• _Exercise instructions_:
Make an exact copy of the listing below.

• _Data segment_:
BEGIN

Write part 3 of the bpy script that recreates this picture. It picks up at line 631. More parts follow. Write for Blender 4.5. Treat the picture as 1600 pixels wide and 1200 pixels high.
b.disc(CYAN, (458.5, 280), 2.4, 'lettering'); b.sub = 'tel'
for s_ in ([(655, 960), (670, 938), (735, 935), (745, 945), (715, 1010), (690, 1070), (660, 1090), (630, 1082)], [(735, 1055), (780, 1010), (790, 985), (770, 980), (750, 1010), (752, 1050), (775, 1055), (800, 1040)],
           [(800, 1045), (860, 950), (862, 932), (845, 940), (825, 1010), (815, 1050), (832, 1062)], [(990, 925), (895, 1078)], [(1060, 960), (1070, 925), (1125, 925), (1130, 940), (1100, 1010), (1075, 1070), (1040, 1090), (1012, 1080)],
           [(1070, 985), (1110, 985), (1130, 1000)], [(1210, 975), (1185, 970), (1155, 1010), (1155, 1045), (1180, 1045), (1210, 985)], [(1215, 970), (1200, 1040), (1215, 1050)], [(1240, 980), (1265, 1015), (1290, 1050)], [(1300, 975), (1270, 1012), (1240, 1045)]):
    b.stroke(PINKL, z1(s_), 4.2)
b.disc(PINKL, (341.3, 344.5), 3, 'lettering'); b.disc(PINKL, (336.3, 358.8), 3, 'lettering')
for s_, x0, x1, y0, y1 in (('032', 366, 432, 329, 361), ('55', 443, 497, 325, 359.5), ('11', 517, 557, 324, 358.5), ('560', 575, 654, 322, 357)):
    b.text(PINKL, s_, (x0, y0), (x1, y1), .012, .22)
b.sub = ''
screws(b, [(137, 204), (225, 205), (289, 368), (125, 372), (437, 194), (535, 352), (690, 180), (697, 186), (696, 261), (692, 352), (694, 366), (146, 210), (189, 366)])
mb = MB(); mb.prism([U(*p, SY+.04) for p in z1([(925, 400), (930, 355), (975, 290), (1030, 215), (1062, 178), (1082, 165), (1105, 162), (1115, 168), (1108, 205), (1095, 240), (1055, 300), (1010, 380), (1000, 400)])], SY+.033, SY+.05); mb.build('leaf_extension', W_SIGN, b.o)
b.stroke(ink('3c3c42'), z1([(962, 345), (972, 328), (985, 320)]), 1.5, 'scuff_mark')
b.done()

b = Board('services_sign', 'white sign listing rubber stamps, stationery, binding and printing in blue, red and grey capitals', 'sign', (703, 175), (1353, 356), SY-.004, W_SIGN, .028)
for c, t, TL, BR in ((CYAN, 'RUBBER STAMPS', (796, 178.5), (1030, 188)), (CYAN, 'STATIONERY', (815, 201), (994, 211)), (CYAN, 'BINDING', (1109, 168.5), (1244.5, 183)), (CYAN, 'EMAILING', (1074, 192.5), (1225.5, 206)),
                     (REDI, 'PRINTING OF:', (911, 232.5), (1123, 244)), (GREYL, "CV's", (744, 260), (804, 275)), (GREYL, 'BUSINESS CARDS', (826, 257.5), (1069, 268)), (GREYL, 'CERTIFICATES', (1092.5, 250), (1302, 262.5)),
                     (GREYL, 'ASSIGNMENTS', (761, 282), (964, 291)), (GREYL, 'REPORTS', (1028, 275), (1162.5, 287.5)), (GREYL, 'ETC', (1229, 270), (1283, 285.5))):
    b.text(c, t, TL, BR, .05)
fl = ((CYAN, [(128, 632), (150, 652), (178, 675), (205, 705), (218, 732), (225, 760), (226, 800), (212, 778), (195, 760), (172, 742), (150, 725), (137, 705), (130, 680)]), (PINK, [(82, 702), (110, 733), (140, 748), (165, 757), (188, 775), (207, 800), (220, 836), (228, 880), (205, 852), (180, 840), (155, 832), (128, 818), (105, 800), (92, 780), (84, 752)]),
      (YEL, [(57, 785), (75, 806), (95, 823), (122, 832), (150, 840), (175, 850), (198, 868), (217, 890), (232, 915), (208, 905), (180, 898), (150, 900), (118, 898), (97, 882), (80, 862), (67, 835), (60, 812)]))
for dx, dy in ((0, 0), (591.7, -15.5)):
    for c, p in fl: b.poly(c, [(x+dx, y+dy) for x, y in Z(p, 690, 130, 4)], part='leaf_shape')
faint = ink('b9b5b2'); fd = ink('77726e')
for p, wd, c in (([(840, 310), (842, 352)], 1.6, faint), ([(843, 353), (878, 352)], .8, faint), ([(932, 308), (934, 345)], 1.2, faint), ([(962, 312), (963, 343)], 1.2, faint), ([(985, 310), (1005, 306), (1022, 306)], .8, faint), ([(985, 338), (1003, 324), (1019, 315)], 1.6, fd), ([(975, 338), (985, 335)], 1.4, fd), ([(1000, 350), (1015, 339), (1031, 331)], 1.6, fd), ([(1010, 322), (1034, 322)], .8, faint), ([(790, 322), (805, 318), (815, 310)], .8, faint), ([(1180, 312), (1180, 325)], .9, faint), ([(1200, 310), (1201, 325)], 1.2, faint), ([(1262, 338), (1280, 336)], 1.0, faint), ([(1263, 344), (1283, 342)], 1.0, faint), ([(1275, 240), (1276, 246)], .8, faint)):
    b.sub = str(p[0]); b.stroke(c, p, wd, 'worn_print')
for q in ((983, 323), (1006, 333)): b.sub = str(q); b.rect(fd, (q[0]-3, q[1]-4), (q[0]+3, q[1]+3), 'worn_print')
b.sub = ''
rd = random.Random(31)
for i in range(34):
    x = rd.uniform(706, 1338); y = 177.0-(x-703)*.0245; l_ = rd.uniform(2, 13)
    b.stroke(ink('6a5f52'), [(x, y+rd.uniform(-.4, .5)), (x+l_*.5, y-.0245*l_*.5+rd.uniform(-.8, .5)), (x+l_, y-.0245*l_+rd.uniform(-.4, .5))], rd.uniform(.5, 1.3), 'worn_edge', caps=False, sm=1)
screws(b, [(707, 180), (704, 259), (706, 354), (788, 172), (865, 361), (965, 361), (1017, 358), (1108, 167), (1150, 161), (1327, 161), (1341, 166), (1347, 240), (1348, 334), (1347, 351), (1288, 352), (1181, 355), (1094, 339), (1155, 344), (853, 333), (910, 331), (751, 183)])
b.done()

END

• _Exercise result_:
Write part 3 of the bpy script that recreates this picture. It picks up at line 631. More parts follow. Write for Blender 4.5. Treat the picture as 1600 pixels wide and 1200 pixels high.
b.disc(CYAN, (458.5, 280), 2.4, 'lettering'); b.sub = 'tel'
for s_ in ([(655, 960), (670, 938), (735, 935), (745, 945), (715, 1010), (690, 1070), (660, 1090), (630, 1082)], [(735, 1055), (780, 1010), (790, 985), (770, 980), (750, 1010), (752, 1050), (775, 1055), (800, 1040)],
           [(800, 1045), (860, 950), (862, 932), (845, 940), (825, 1010), (815, 1050), (832, 1062)], [(990, 925), (895, 1078)], [(1060, 960), (1070, 925), (1125, 925), (1130, 940), (1100, 1010), (1075, 1070), (1040, 1090), (1012, 1080)],
           [(1070, 985), (1110, 985), (1130, 1000)], [(1210, 975), (1185, 970), (1155, 1010), (1155, 1045), (1180, 1045), (1210, 985)], [(1215, 970), (1200, 1040), (1215, 1050)], [(1240, 980), (1265, 1015), (1290, 1050)], [(1300, 975), (1270, 1012), (1240, 1045)]):
    b.stroke(PINKL, z1(s_), 4.2)
b.disc(PINKL, (341.3, 344.5), 3, 'lettering'); b.disc(PINKL, (336.3, 358.8), 3, 'lettering')
for s_, x0, x1, y0, y1 in (('032', 366, 432, 329, 361), ('55', 443, 497, 325, 359.5), ('11', 517, 557, 324, 358.5), ('560', 575, 654, 322, 357)):
    b.text(PINKL, s_, (x0, y0), (x1, y1), .012, .22)
b.sub = ''
screws(b, [(137, 204), (225, 205), (289, 368), (125, 372), (437, 194), (535, 352), (690, 180), (697, 186), (696, 261), (692, 352), (694, 366), (146, 210), (189, 366)])
mb = MB(); mb.prism([U(*p, SY+.04) for p in z1([(925, 400), (930, 355), (975, 290), (1030, 215), (1062, 178), (1082, 165), (1105, 162), (1115, 168), (1108, 205), (1095, 240), (1055, 300), (1010, 380), (1000, 400)])], SY+.033, SY+.05); mb.build('leaf_extension', W_SIGN, b.o)
b.stroke(ink('3c3c42'), z1([(962, 345), (972, 328), (985, 320)]), 1.5, 'scuff_mark')
b.done()

b = Board('services_sign', 'white sign listing rubber stamps, stationery, binding and printing in blue, red and grey capitals', 'sign', (703, 175), (1353, 356), SY-.004, W_SIGN, .028)
for c, t, TL, BR in ((CYAN, 'RUBBER STAMPS', (796, 178.5), (1030, 188)), (CYAN, 'STATIONERY', (815, 201), (994, 211)), (CYAN, 'BINDING', (1109, 168.5), (1244.5, 183)), (CYAN, 'EMAILING', (1074, 192.5), (1225.5, 206)),
                     (REDI, 'PRINTING OF:', (911, 232.5), (1123, 244)), (GREYL, "CV's", (744, 260), (804, 275)), (GREYL, 'BUSINESS CARDS', (826, 257.5), (1069, 268)), (GREYL, 'CERTIFICATES', (1092.5, 250), (1302, 262.5)),
                     (GREYL, 'ASSIGNMENTS', (761, 282), (964, 291)), (GREYL, 'REPORTS', (1028, 275), (1162.5, 287.5)), (GREYL, 'ETC', (1229, 270), (1283, 285.5))):
    b.text(c, t, TL, BR, .05)
fl = ((CYAN, [(128, 632), (150, 652), (178, 675), (205, 705), (218, 732), (225, 760), (226, 800), (212, 778), (195, 760), (172, 742), (150, 725), (137, 705), (130, 680)]), (PINK, [(82, 702), (110, 733), (140, 748), (165, 757), (188, 775), (207, 800), (220, 836), (228, 880), (205, 852), (180, 840), (155, 832), (128, 818), (105, 800), (92, 780), (84, 752)]),
      (YEL, [(57, 785), (75, 806), (95, 823), (122, 832), (150, 840), (175, 850), (198, 868), (217, 890), (232, 915), (208, 905), (180, 898), (150, 900), (118, 898), (97, 882), (80, 862), (67, 835), (60, 812)]))
for dx, dy in ((0, 0), (591.7, -15.5)):
    for c, p in fl: b.poly(c, [(x+dx, y+dy) for x, y in Z(p, 690, 130, 4)], part='leaf_shape')
faint = ink('b9b5b2'); fd = ink('77726e')
for p, wd, c in (([(840, 310), (842, 352)], 1.6, faint), ([(843, 353), (878, 352)], .8, faint), ([(932, 308), (934, 345)], 1.2, faint), ([(962, 312), (963, 343)], 1.2, faint), ([(985, 310), (1005, 306), (1022, 306)], .8, faint), ([(985, 338), (1003, 324), (1019, 315)], 1.6, fd), ([(975, 338), (985, 335)], 1.4, fd), ([(1000, 350), (1015, 339), (1031, 331)], 1.6, fd), ([(1010, 322), (1034, 322)], .8, faint), ([(790, 322), (805, 318), (815, 310)], .8, faint), ([(1180, 312), (1180, 325)], .9, faint), ([(1200, 310), (1201, 325)], 1.2, faint), ([(1262, 338), (1280, 336)], 1.0, faint), ([(1263, 344), (1283, 342)], 1.0, faint), ([(1275, 240), (1276, 246)], .8, faint)):
    b.sub = str(p[0]); b.stroke(c, p, wd, 'worn_print')
for q in ((983, 323), (1006, 333)): b.sub = str(q); b.rect(fd, (q[0]-3, q[1]-4), (q[0]+3, q[1]+3), 'worn_print')
b.sub = ''
rd = random.Random(31)
for i in range(34):
    x = rd.uniform(706, 1338); y = 177.0-(x-703)*.0245; l_ = rd.uniform(2, 13)
    b.stroke(ink('6a5f52'), [(x, y+rd.uniform(-.4, .5)), (x+l_*.5, y-.0245*l_*.5+rd.uniform(-.8, .5)), (x+l_, y-.0245*l_+rd.uniform(-.4, .5))], rd.uniform(.5, 1.3), 'worn_edge', caps=False, sm=1)
screws(b, [(707, 180), (704, 259), (706, 354), (788, 172), (865, 361), (965, 361), (1017, 358), (1108, 167), (1150, 161), (1327, 161), (1341, 166), (1347, 240), (1348, 334), (1347, 351), (1288, 352), (1181, 355), (1094, 339), (1155, 344), (853, 333), (910, 331), (751, 183)])
b.done()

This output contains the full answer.